Description of the task: Carry none of the pictures over; write out the complete data exactly.

:::::

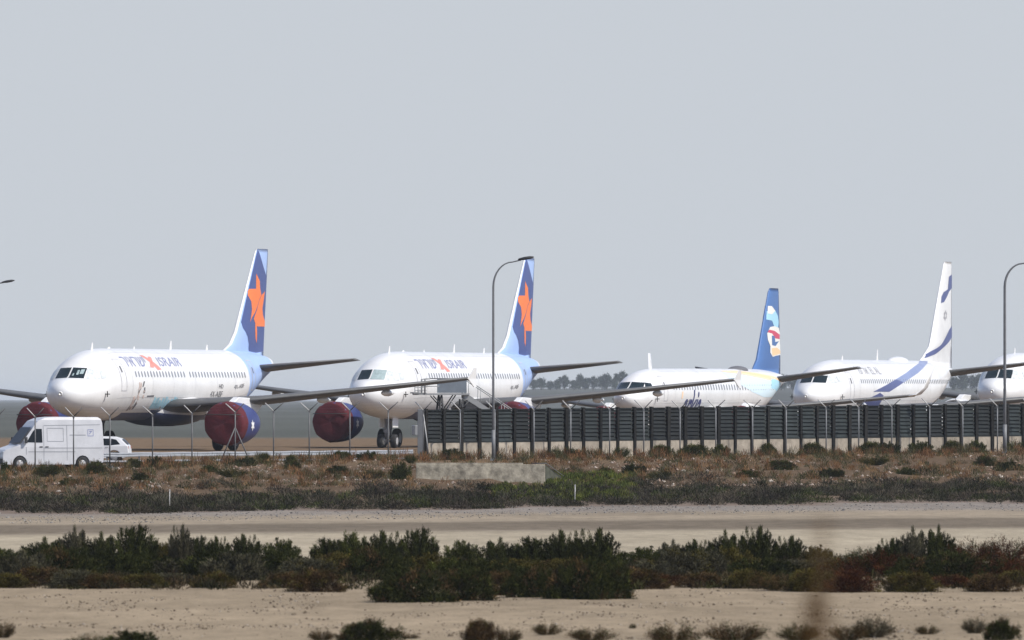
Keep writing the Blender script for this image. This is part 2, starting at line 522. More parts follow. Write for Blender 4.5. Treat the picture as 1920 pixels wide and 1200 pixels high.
class Fin:
    """vertical fin: rows (z, yLE, chord, thickness ratio)"""
    def __init__(s, rows): s.r = rows; s.z0 = rows[0][0]; s.z1 = rows[-1][0]
    def at(s, z):
        r = s.r
        for i in range(len(r) - 1):
            if z <= r[i + 1][0] or i == len(r) - 2:
                t = (z - r[i][0]) / (r[i + 1][0] - r[i][0]); t = max(0, min(1, t))
                return [r[i][k] * (1 - t) + r[i + 1][k] * t for k in (1, 2, 3)]
    def uv(s, u, z, off, side):
        yl, c, t = s.at(z)
        u = max(0.0, min(1.0, u))
        return (side * (naca(u, t) * c + off), yl + u * c, z)
    def mesh(s, mb, mi=0, base=0):
        n = len(XP); ring = 2 * n - 2; vv = []; ff = []
        for (z, yl, c, t) in s.r:
            for (u, sg) in [(u, 1) for u in XP] + [(u, -1) for u in reversed(XP[1:-1])]:
                vv.append((sg * naca(u, t) * c, yl + u * c, z))
        for i in range(len(s.r) - 1):
            for k in range(ring):
                k2 = (k + 1) % ring
                ff.append((i * ring + k, i * ring + k2, (i + 1) * ring + k2, (i + 1) * ring + k))
        ff.append(tuple(range(ring))); ff.append(tuple(reversed(range((len(s.r) - 1) * ring, len(s.r) * ring))))
        o_ = len(mb.m); mb.add(vv, ff, mi, True)
        for q in range((len(s.r) - 1) * ring):
            if q % ring not in (0, 1, ring - 1, ring - 2): mb.m[o_ + q] = base
    def decal(s, mb, poly, mi, off=0.012, za=None, zb=None):
        """poly in (u along chord, v along height between za and zb)"""
        za = s.z0 if za is None else za; zb = s.z1 if zb is None else zb
        V, Fc = cut_sheet([poly], 0.06, 0.05)
        for sd_ in (1, -1):
            mb.add([s.uv(v[0], za + v[1] * (zb - za), off, sd_) for v in V], Fc, mi, True)

def hull_mesh(mb, hull, matfn, nseg=56):
    ys = [(p ** 2) for p in np.linspace(0.06, math.sqrt(8.0), 46)]
    y = 8.5
    while y < hull.L - 0.05: ys.append(y); y += 0.45
    ys.append(hull.L)
    vv = [hull.pt(yy, 2 * math.pi * k / nseg) for yy in ys for k in range(nseg)]
    tip = hull.secs[0]
    base = len(mb.v)
    ff, mm = [], []
    for i in range(len(ys) - 1):
        for k in range(nseg):
            k2 = (k + 1) % nseg
            ff.append((i * nseg + k, i * nseg + k2, (i + 1) * nseg + k2, (i + 1) * nseg + k))
            c = (vv[i * nseg + k] + vv[(i + 1) * nseg + k2]) / 2
            mm.append(matfn(c))
    nose = len(vv); vv.append(Vector((0, 0, tip[4]))); 
    for k in range(nseg): ff.append((k, (k + 1) % nseg, nose)); mm.append(0)
    ff.append(tuple((len(ys) - 1) * nseg + k for k in range(nseg))); mm.append(0)
    o = len(mb.v); mb.v += [tuple(p) for p in vv]
    for f, m_ in zip(ff, mm): mb.f.append([i + o for i in f]); mb.m.append(m_); mb.sm.append(True)

def pane(hull, kind, corners, name, m, parent, off=0.02, n=6):
    """window pane following the nose skin; corners: inner-bottom, outer-bottom, outer-top, inner-top"""
    mb = MB(); P = []
    for j in range(n + 1):
        for i in range(n + 1):
            a, b = i / n, j / n
            u = (corners[0][0] * (1 - a) + corners[1][0] * a) * (1 - b) + (corners[3][0] * (1 - a) + corners[2][0] * a) * b
            v = (corners[0][1] * (1 - a) + corners[1][1] * a) * (1 - b) + (corners[3][1] * (1 - a) + corners[2][1] * a) * b
            if kind == 'front': P.append(hull.front(u, v, off))
            else: P.append(hull.pt(abs(u), hull.th_of(abs(u), v), off, kind))
    mb.add(P, [(j * (n + 1) + i, j * (n + 1) + i + 1, (j + 1) * (n + 1) + i + 1, (j + 1) * (n + 1) + i) for j in range(n) for i in range(n)], 0, True)
    return mb.build(name, m, parent, fixn=False)

def wheel(mb_t, mb_r, c, r, w):
    mb_t.lathe([(-w / 2, r * 0.55), (-w / 2, r * 0.86), (-w * 0.36, r * 0.98), (0, r), (w * 0.36, r * 0.98), (w / 2, r * 0.86), (w / 2, r * 0.55)], c, 'x', 24)
    mb_r.lathe([(-w * 0.42, 0.02), (-w * 0.42, r * 0.3), (-w * 0.5, r * 0.56), (w * 0.5, r * 0.56), (w * 0.42, r * 0.3), (w * 0.42, 0.02)], c, 'x', 16)

def landing_gear(root, name, x, y, ztop, r, dx, w=0.33, doors=True):
    mb = MB()
    mb.tube([(x, y + 0.1, ztop), (x, y, r)], [0.13, 0.09], 10)
    mb.tube([(x - dx, y, r), (x + dx, y, r)], 0.07, 8)
    mb.tube([(x, y, ztop * 0.45 + r * 0.5), (x, y + 1.0, ztop)], 0.05, 8)
    mb.tube([(x - .16, y - .06, r * 1.5), (x - .16, y - .06, ztop)], 0.03, 6)
    mb.box((x, y - .13, r + .62), (.34, .08, .22))
    g = mb.build(name, M['steel'], root)
    for s_ in (-1, 1):
        t = MB(); rr = MB(); wheel(t, rr, (x + s_ * dx, y, r), r, w)
        to = t.build('wheel', M['tyre'], root); ro = rr.build('rim', M['rim'], to)
    if doors:
        for s_ in (-1, 1):
            d = MB(); d.box((x + s_ * 0.42, y + .2, ztop - 0.25), (0.03, 1.1, 0.75)); d.build('gear_door', M['white'], root, bevel=0.01)

def antenna_blade(mb, x, y, z, h, c, mi=0):
    mb.add([(x - .018, y, z), (x + .018, y, z), (x + .018, y + c, z), (x - .018, y + c, z),
            (x - .012, y + c * .55, z + h), (x + .012, y + c * .55, z + h), (x + .012, y + c, z + h), (x - .012, y + c, z + h)],
           [(0, 1, 2, 3), (4, 5, 6, 7), (0, 1, 5, 4), (1, 2, 6, 5), (2, 3, 7, 6), (3, 0, 4, 7)], mi)

def mirror_st(st, s_): return [(s_ * a[0], a[1], a[2], a[3], a[4], s_ * a[5]) for a in st]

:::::

Expected answer:
Keep writing the Blender script for this image. This is part 2, starting at line 522. More parts follow. Write for Blender 4.5. Treat the picture as 1920 pixels wide and 1200 pixels high.
class Fin:
    """vertical fin: rows (z, yLE, chord, thickness ratio)"""
    def __init__(s, rows): s.r = rows; s.z0 = rows[0][0]; s.z1 = rows[-1][0]
    def at(s, z):
        r = s.r
        for i in range(len(r) - 1):
            if z <= r[i + 1][0] or i == len(r) - 2:
                t = (z - r[i][0]) / (r[i + 1][0] - r[i][0]); t = max(0, min(1, t))
                return [r[i][k] * (1 - t) + r[i + 1][k] * t for k in (1, 2, 3)]
    def uv(s, u, z, off, side):
        yl, c, t = s.at(z)
        u = max(0.0, min(1.0, u))
        return (side * (naca(u, t) * c + off), yl + u * c, z)
    def mesh(s, mb, mi=0, base=0):
        n = len(XP); ring = 2 * n - 2; vv = []; ff = []
        for (z, yl, c, t) in s.r:
            for (u, sg) in [(u, 1) for u in XP] + [(u, -1) for u in reversed(XP[1:-1])]:
                vv.append((sg * naca(u, t) * c, yl + u * c, z))
        for i in range(len(s.r) - 1):
            for k in range(ring):
                k2 = (k + 1) % ring
                ff.append((i * ring + k, i * ring + k2, (i + 1) * ring + k2, (i + 1) * ring + k))
        ff.append(tuple(range(ring))); ff.append(tuple(reversed(range((len(s.r) - 1) * ring, len(s.r) * ring))))
        o_ = len(mb.m); mb.add(vv, ff, mi, True)
        for q in range((len(s.r) - 1) * ring):
            if q % ring not in (0, 1, ring - 1, ring - 2): mb.m[o_ + q] = base
    def decal(s, mb, poly, mi, off=0.012, za=None, zb=None):
        """poly in (u along chord, v along height between za and zb)"""
        za = s.z0 if za is None else za; zb = s.z1 if zb is None else zb
        V, Fc = cut_sheet([poly], 0.06, 0.05)
        for sd_ in (1, -1):
            mb.add([s.uv(v[0], za + v[1] * (zb - za), off, sd_) for v in V], Fc, mi, True)

def hull_mesh(mb, hull, matfn, nseg=56):
    ys = [(p ** 2) for p in np.linspace(0.06, math.sqrt(8.0), 46)]
    y = 8.5
    while y < hull.L - 0.05: ys.append(y); y += 0.45
    ys.append(hull.L)
    vv = [hull.pt(yy, 2 * math.pi * k / nseg) for yy in ys for k in range(nseg)]
    tip = hull.secs[0]
    base = len(mb.v)
    ff, mm = [], []
    for i in range(len(ys) - 1):
        for k in range(nseg):
            k2 = (k + 1) % nseg
            ff.append((i * nseg + k, i * nseg + k2, (i + 1) * nseg + k2, (i + 1) * nseg + k))
            c = (vv[i * nseg + k] + vv[(i + 1) * nseg + k2]) / 2
            mm.append(matfn(c))
    nose = len(vv); vv.append(Vector((0, 0, tip[4]))); 
    for k in range(nseg): ff.append((k, (k + 1) % nseg, nose)); mm.append(0)
    ff.append(tuple((len(ys) - 1) * nseg + k for k in range(nseg))); mm.append(0)
    o = len(mb.v); mb.v += [tuple(p) for p in vv]
    for f, m_ in zip(ff, mm): mb.f.append([i + o for i in f]); mb.m.append(m_); mb.sm.append(True)

def pane(hull, kind, corners, name, m, parent, off=0.02, n=6):
    """window pane following the nose skin; corners: inner-bottom, outer-bottom, outer-top, inner-top"""
    mb = MB(); P = []
    for j in range(n + 1):
        for i in range(n + 1):
            a, b = i / n, j / n
            u = (corners[0][0] * (1 - a) + corners[1][0] * a) * (1 - b) + (corners[3][0] * (1 - a) + corners[2][0] * a) * b
            v = (corners[0][1] * (1 - a) + corners[1][1] * a) * (1 - b) + (corners[3][1] * (1 - a) + corners[2][1] * a) * b
            if kind == 'front': P.append(hull.front(u, v, off))
            else: P.append(hull.pt(abs(u), hull.th_of(abs(u), v), off, kind))
    mb.add(P, [(j * (n + 1) + i, j * (n + 1) + i + 1, (j + 1) * (n + 1) + i + 1, (j + 1) * (n + 1) + i) for j in range(n) for i in range(n)], 0, True)
    return mb.build(name, m, parent, fixn=False)

def wheel(mb_t, mb_r, c, r, w):
    mb_t.lathe([(-w / 2, r * 0.55), (-w / 2, r * 0.86), (-w * 0.36, r * 0.98), (0, r), (w * 0.36, r * 0.98), (w / 2, r * 0.86), (w / 2, r * 0.55)], c, 'x', 24)
    mb_r.lathe([(-w * 0.42, 0.02), (-w * 0.42, r * 0.3), (-w * 0.5, r * 0.56), (w * 0.5, r * 0.56), (w * 0.42, r * 0.3), (w * 0.42, 0.02)], c, 'x', 16)

def landing_gear(root, name, x, y, ztop, r, dx, w=0.33, doors=True):
    mb = MB()
    mb.tube([(x, y + 0.1, ztop), (x, y, r)], [0.13, 0.09], 10)
    mb.tube([(x - dx, y, r), (x + dx, y, r)], 0.07, 8)
    mb.tube([(x, y, ztop * 0.45 + r * 0.5), (x, y + 1.0, ztop)], 0.05, 8)
    mb.tube([(x - .16, y - .06, r * 1.5), (x - .16, y - .06, ztop)], 0.03, 6)
    mb.box((x, y - .13, r + .62), (.34, .08, .22))
    g = mb.build(name, M['steel'], root)
    for s_ in (-1, 1):
        t = MB(); rr = MB(); wheel(t, rr, (x + s_ * dx, y, r), r, w)
        to = t.build('wheel', M['tyre'], root); ro = rr.build('rim', M['rim'], to)
    if doors:
        for s_ in (-1, 1):
            d = MB(); d.box((x + s_ * 0.42, y + .2, ztop - 0.25), (0.03, 1.1, 0.75)); d.build('gear_door', M['white'], root, bevel=0.01)

def antenna_blade(mb, x, y, z, h, c, mi=0):
    mb.add([(x - .018, y, z), (x + .018, y, z), (x + .018, y + c, z), (x - .018, y + c, z),
            (x - .012, y + c * .55, z + h), (x + .012, y + c * .55, z + h), (x + .012, y + c, z + h), (x - .012, y + c, z + h)],
           [(0, 1, 2, 3), (4, 5, 6, 7), (0, 1, 5, 4), (1, 2, 6, 5), (2, 3, 7, 6), (3, 0, 4, 7)], mi)

def mirror_st(st, s_): return [(s_ * a[0], a[1], a[2], a[3], a[4], s_ * a[5]) for a in st]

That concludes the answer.